A vehicle goes around a large pothole, marked with a witch’s hat, on Pomona Kin Kin Rd while another vehicle takes refuge on the shoulder of the narrow road. Residents feel the state of the road is putting lives at risk and this is being compounded by motorists not driving to the conditions.
A vehicle goes around a large pothole, marked with a witch’s hat, on Pomona Kin Kin Rd while another vehicle takes refuge on the shoulder of the narrow road. Residents feel the state of the road is putting lives at risk and this is being compounded by motorists not driving to the conditions. Tanya Easterby

Dicing with trouble at Pomona Kin Kin Rd

GETTING behind the wheel is always a gamble but Pomona Kin Kin Rd residents Pam and John O'Farrell are tired of playing the odds.

The couple, residents of the area for more than 30 years, are concerned the stretch of road is so dangerous it is only a matter of time before a life is lost.

"There have been so many near-misses," a frustrated Pam said earlier this week at the front of her house from where she has a perfect view of the road.

Making the road deadly was a worrying mix of driver recklessness, inexperience and the poor condition of the road itself, the couple said.

"I don't want to brand everyone the same but young drivers in particular drive too fast along this road," Pam said.

"People who don't know the area don't know what to expect and they just go too fast for the conditions."

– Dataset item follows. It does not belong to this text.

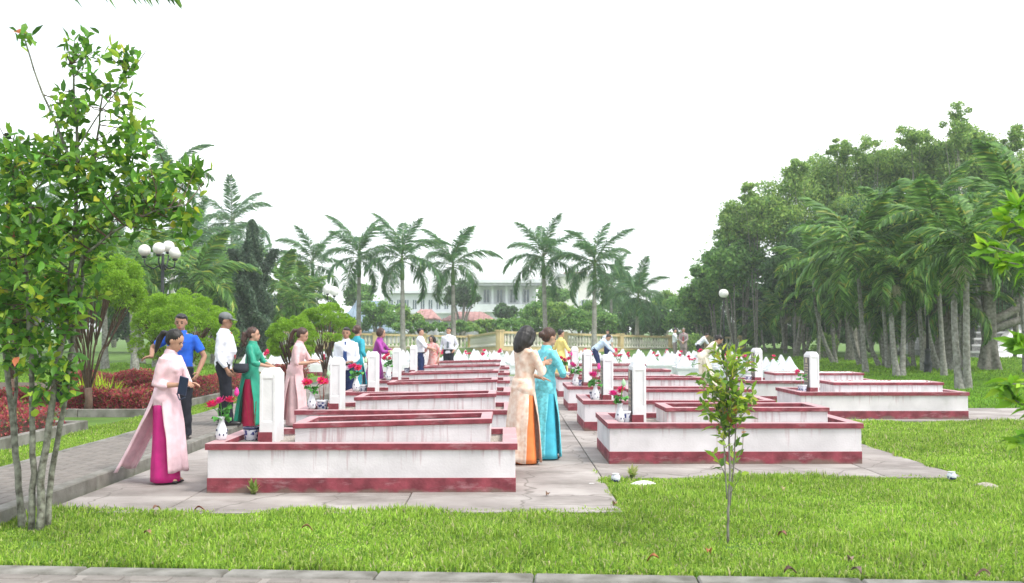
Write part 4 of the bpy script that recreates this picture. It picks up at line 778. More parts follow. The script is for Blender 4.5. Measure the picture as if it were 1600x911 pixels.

Pomona Kin Kin Rd was awash with Gympie Regional Council workers earlier this week carrying out repairs.

The road falls under the responsibility of Main Roads but the council is subcontracted to carry out maintenance.

Pam and John were pleased to see the repairs this week but felt the work was falling short of a lasting fix.

"The road gets patched up twice a year but it doesn't seem to last long and the problems just come back," Pam said.

The problems Pam refers to include a jumble of pot holes, wash-outs and a surface so severely damaged in sections a trip down the road becomes a bone-rattling experience.

A lone witch's hat on Tuesday warned motorists of a deep pot hole otherwise difficult for motorists to detect in time.

Meanwhile, the couple's location on the road means they are often the first port of call when drivers strike trouble.

John said a few years ago, German backpackers heading for the coast rolled their car sideways up a hill.

"I have no idea how they did it," John said.

"It's dangerous. No-one was killed, thankfully, but it could be a different story next time."

The rough surface has also proven to be an unlikely source of treasure for local residents.

Drivers passing through often lose objects from their car, including pets.

"We've had dogs and cats, a surfboard, a two-way radio and even a butcher's knife," Pam said.

Mattresses and sheets also round out the collection of items lost on the road.

Pam said she didn't want to "have a whinge" but was angry after finding herself at the centre of a near-miss Thursday evening last week.

"A car was going around a corner on the wrong side of the road to avoid pot holes and almost hit me," she said.

"It was almost an accident and I was just angry. Someone will be killed one day."

Pam would like to see the road properly graded once a year with gravel instead of the patch-ups.

That and commonsense from drivers while on the road.